• JOB:
In the listing below, find the line with "tag(t, label, 'person')", then repeat exactly every line from the top through that one.

(begin)

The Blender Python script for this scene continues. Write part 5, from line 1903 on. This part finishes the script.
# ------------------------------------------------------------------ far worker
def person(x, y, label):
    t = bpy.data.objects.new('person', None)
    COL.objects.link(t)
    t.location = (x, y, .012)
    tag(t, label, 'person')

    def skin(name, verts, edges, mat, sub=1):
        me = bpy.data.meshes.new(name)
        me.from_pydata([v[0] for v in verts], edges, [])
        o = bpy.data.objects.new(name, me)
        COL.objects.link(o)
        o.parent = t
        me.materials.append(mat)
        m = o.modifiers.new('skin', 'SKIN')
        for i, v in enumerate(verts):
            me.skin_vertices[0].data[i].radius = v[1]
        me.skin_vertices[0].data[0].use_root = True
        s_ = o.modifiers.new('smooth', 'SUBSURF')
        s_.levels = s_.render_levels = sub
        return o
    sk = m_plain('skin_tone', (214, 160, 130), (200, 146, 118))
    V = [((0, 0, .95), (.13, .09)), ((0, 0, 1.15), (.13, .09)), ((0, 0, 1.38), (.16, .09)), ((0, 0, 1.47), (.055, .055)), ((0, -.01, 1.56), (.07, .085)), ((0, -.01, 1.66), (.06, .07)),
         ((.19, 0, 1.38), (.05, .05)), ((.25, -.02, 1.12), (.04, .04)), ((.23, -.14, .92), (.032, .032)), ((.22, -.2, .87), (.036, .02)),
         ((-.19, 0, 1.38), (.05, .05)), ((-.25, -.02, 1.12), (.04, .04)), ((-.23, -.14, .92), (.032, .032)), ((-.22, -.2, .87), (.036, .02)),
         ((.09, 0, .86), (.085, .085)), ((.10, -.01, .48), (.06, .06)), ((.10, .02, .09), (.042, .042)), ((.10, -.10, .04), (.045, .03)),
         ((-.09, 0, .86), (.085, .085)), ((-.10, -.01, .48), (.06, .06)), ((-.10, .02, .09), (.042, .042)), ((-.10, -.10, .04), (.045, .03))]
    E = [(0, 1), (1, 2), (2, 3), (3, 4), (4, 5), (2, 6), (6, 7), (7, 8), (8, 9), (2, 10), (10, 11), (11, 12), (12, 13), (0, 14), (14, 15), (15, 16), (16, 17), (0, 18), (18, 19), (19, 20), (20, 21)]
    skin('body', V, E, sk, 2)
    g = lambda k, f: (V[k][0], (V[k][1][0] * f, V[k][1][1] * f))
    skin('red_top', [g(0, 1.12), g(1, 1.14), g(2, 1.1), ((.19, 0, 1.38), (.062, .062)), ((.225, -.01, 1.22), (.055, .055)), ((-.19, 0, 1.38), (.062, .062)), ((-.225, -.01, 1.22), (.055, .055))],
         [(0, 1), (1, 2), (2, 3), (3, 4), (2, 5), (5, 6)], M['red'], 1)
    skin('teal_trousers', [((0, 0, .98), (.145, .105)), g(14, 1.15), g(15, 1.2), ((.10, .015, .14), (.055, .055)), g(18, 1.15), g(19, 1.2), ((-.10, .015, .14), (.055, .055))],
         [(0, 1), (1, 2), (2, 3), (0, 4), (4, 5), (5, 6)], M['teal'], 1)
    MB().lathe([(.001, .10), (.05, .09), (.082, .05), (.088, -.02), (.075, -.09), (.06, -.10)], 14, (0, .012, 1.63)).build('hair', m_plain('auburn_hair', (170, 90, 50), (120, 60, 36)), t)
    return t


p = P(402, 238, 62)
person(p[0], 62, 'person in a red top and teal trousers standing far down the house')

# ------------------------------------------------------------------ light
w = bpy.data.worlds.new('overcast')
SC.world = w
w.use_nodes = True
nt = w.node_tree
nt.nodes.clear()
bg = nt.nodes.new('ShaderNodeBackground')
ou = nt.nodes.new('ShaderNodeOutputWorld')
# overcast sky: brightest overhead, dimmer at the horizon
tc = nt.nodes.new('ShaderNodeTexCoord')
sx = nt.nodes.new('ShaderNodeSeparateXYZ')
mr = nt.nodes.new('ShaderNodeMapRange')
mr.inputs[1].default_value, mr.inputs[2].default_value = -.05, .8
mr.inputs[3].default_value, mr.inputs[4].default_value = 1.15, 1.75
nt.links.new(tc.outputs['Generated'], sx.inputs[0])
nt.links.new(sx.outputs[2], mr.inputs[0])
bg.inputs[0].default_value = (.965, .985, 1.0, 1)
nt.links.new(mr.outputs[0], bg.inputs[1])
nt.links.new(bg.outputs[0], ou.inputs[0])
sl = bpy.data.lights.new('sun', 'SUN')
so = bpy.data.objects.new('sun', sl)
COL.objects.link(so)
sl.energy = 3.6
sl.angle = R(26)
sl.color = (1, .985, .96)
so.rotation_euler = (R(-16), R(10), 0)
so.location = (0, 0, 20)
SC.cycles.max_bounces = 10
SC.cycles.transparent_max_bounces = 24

(end)

• EXERCISE RESULT:
The Blender Python script for this scene continues. Write part 5, from line 1903 on. This part finishes the script.
# ------------------------------------------------------------------ far worker
def person(x, y, label):
    t = bpy.data.objects.new('person', None)
    COL.objects.link(t)
    t.location = (x, y, .012)
    tag(t, label, 'person')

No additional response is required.